Deposits are frequently returned, that is why they go into escrow accounts.

Especially since the bank might deny financing to people with excellent credit if there is something wrong with the house or the appraisal.

Now, there is probably a rule or law somewhere that says that the breach had to be material or significant. In other words, you can’t walk away from the contract because the engineering inspection finds a broken lock on the garage or an appliance that needs repair.

These rules were put in place, at least in some jurisdictions, to curb an abuse that happened during real estate booms. Speculators would buy multiple properties sight unseen just to get them off the market, then they would rely on small defects in the inspection reports to back out of the properties they decided not to buy.

And, with regards to the HOA requirements - you have to list any HOA fees on your loan application. So if you are getting financing you’ll be informed very early on in the process. You’re not going to be blindsided the week before you close.

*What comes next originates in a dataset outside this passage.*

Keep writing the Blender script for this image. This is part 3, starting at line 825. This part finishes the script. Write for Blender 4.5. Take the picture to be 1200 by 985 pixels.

Oh, another thing about ‘last minute HOAs’ - sometimes there may be something about an HOA in the paperwork but not an actual functioning HOA, or there’s a provision that people just don’t realize is there. My old house had a provision in the deed that the developers had ten years to create something equivalent to an HOA once the neighborhood was finished (or started?), and the people who were buying it balked at that. But the developers never actually created one, and it was already ten years outside of the window when I bought the house and twenty by the time I was selling it. But when they went to look at the actual deed, they worried there was actually an HOA that I hadn’t disclosed because of that. I’m not sure how my realtor ‘proved a negative’, but it seemed pretty simple since (AFAIK) he just emailed them about it.